I also import from the Epson scanner to Photoshop (Elements). I've never used the Save for Web function before but in looking at it on my PC, the Quality setting controls the amount of image compression applied to create your JPEG file. That makes the file smaller but since JPG compression is lossy your original cannot be displayed without some loss of detail. Setting of Quality in the Photoshop program can be from 0 to 100, zero being the most compression and poorest quality of the displayed image.
Note that JPG quality is not the same as Resolution. When you scan at resolution of 100 dpi, you get a display of your image at (approximately) the same size is your original. If you scan at 200 dpi, you get a display at 2 times the size of your original, and so on. Scanning at higher resolution gives you a larger file to transfer and store. However, when you scan at a resolution greater than 100 dpi, your file is created without loss if sharpness. That's why ebay now asks for you to scan at a higher resolution and upload the hi-res scan to store with your auction. They generate a lower resolution image for reviewing your auction picture, but if the viewer uses the "magnifying glass" feature of the auction viewer, your image is shown at the resolution you uploaded, which means you see a larger image (or piece of the image) on your PC screen.

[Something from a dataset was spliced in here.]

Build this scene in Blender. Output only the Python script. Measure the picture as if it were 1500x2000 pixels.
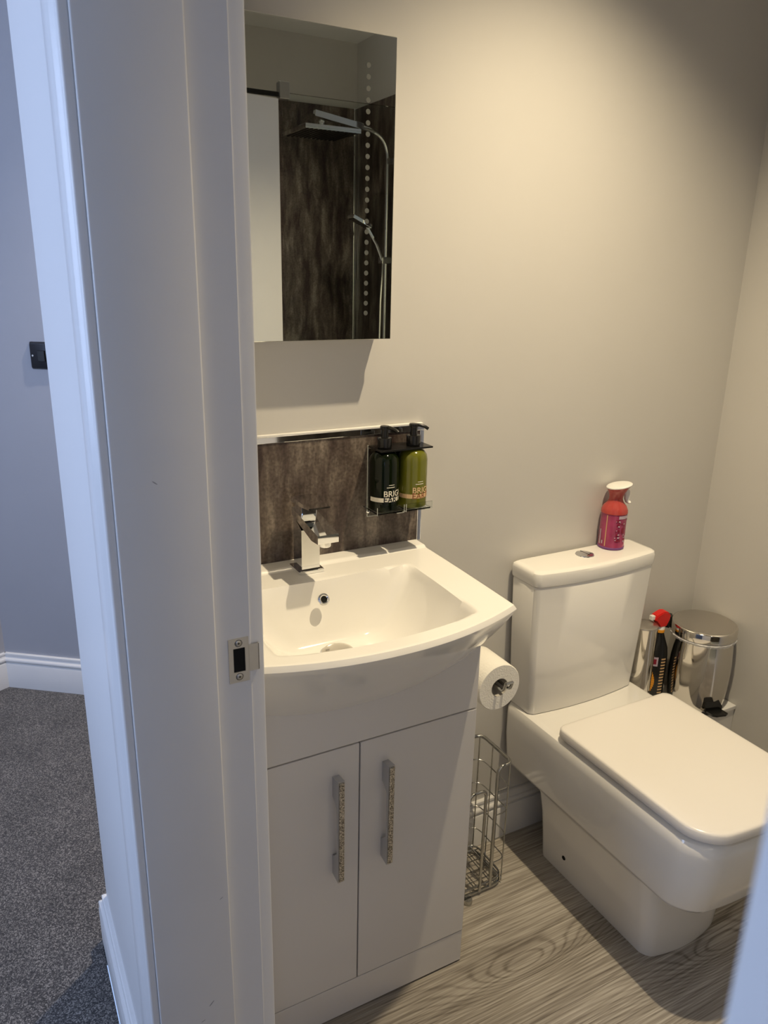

These days with very inexpensive disc storage (a terabyte is not unusual) and high speed data transfer via cable (50 MBy per second is not unusual) the use of compressed images is less important. My disc storage was only a megabyte or so on my first PC and I was using telephone modems with 300 to 1200 bits per second data rates (this was only 30 years or so ago... the days of Prodigy and CompuServe). There was no Internet. Data compression was really mandatory if you were exchanging pictorial data and that's what caused file standards like JPG and GIF to be developed. Today, data compression is still around and because so many users communicate by smart-phone, it still is useful. In another 10 years, probably not.